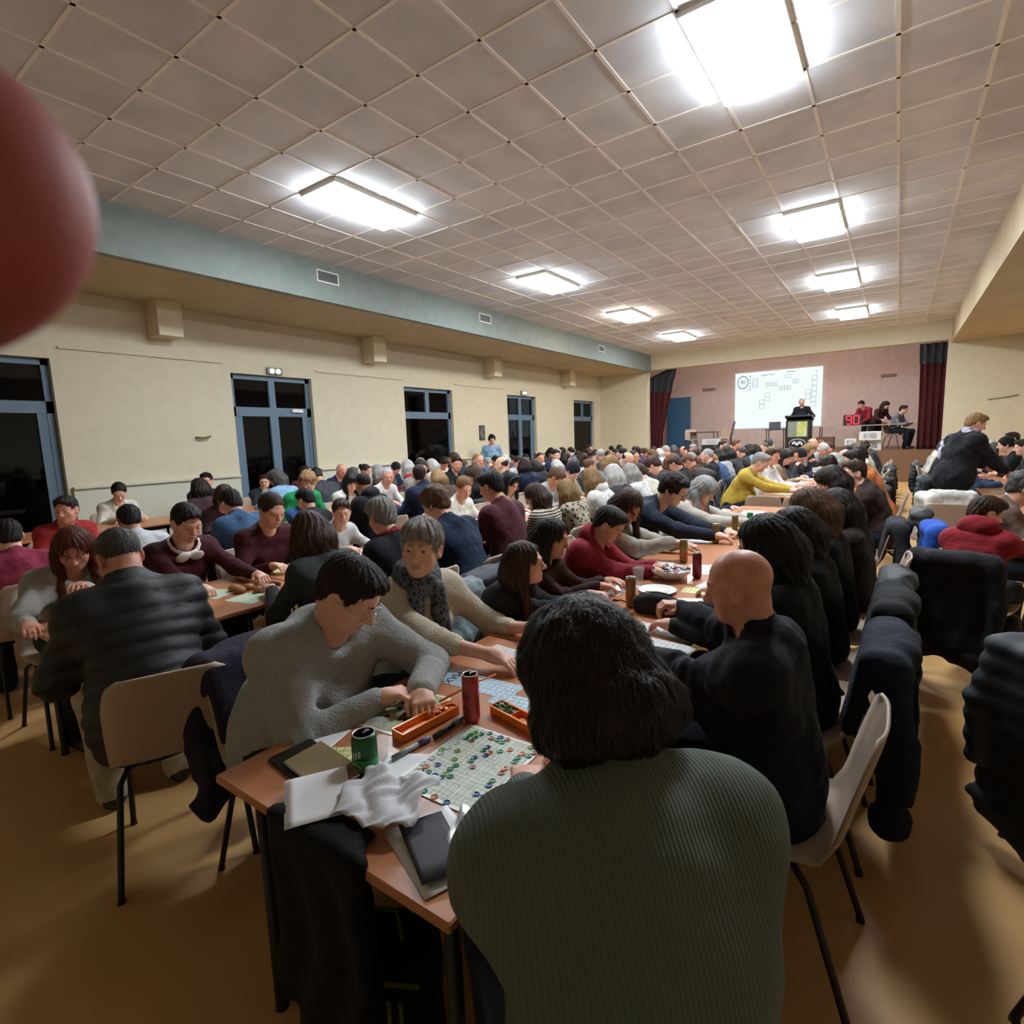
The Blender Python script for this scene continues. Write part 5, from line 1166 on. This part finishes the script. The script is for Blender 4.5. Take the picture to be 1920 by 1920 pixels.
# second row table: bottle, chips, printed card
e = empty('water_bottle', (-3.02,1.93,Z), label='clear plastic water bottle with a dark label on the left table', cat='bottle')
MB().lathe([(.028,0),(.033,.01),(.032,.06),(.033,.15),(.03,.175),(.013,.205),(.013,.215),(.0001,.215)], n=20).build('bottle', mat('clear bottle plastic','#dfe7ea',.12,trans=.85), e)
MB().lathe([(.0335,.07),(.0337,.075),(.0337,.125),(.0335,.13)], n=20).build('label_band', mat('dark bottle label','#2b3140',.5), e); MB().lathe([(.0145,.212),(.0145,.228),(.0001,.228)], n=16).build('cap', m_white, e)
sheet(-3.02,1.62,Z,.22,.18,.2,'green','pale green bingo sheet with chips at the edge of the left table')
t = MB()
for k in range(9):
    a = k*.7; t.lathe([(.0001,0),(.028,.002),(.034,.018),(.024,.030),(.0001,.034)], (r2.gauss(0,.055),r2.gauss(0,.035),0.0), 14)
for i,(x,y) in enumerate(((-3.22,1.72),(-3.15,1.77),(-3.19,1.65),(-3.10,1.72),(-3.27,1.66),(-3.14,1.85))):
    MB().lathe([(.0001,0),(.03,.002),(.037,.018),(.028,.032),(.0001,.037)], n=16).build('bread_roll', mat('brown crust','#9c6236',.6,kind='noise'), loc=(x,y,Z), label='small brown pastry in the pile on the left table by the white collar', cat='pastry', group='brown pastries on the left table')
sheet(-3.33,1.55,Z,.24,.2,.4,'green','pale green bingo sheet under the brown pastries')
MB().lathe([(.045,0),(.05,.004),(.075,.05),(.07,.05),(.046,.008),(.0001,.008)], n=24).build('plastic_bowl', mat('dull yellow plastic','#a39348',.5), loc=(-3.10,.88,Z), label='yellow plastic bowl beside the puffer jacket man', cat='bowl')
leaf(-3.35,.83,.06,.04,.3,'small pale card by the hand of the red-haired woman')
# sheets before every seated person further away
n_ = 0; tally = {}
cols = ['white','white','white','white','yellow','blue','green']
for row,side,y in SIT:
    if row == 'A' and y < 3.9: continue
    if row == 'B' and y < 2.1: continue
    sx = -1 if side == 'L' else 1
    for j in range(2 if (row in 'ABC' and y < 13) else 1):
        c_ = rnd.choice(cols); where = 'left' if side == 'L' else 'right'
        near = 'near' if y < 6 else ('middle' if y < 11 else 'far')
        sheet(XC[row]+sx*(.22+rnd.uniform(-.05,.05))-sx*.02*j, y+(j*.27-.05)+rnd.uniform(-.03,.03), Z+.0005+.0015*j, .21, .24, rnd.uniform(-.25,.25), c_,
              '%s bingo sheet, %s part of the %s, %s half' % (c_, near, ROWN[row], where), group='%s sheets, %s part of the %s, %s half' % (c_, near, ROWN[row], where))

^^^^

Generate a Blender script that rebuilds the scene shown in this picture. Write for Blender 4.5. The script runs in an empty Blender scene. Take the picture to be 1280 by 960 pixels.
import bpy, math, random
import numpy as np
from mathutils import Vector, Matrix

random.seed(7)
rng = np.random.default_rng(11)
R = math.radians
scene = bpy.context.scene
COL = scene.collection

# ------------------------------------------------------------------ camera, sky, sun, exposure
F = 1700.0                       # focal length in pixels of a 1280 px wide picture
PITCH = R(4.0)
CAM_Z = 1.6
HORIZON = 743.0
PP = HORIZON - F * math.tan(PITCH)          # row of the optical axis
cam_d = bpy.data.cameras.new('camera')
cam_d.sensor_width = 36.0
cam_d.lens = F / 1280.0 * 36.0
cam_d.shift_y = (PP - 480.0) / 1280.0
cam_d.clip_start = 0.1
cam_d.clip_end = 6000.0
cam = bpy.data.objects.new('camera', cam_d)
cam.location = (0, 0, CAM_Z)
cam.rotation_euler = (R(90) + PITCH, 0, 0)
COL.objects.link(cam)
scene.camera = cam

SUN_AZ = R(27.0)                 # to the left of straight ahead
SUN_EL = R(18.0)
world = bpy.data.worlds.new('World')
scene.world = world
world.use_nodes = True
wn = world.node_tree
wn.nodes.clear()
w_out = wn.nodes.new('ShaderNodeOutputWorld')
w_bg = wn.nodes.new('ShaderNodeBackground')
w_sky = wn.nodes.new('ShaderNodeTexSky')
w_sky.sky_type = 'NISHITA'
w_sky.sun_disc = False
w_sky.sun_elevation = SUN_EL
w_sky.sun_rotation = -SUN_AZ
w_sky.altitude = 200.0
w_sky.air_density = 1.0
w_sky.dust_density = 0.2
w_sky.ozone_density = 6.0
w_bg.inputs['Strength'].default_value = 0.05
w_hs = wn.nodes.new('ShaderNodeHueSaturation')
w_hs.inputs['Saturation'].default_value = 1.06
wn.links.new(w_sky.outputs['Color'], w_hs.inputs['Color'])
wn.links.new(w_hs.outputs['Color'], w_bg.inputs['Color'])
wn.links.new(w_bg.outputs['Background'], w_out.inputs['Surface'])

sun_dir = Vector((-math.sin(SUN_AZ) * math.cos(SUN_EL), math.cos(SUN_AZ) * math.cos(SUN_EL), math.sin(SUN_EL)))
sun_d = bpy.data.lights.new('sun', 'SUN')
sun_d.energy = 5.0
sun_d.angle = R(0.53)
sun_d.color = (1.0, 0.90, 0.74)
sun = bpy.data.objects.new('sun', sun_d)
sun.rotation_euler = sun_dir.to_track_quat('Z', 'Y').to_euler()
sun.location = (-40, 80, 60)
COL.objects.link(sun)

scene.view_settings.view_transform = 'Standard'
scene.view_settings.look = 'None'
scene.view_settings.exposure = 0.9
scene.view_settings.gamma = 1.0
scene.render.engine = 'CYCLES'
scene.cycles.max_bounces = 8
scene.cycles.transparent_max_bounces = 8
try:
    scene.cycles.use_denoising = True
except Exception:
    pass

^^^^

### WHAT YOU HAVE TO DO:
Copy each line in the data that holds the word "Write".

### THE ANSWER:
The Blender Python script for this scene continues. Write part 5, from line 1166 on. This part finishes the script. The script is for Blender 4.5. Take the picture to be 1920 by 1920 pixels.
Generate a Blender script that rebuilds the scene shown in this picture. Write for Blender 4.5. The script runs in an empty Blender scene. Take the picture to be 1280 by 960 pixels.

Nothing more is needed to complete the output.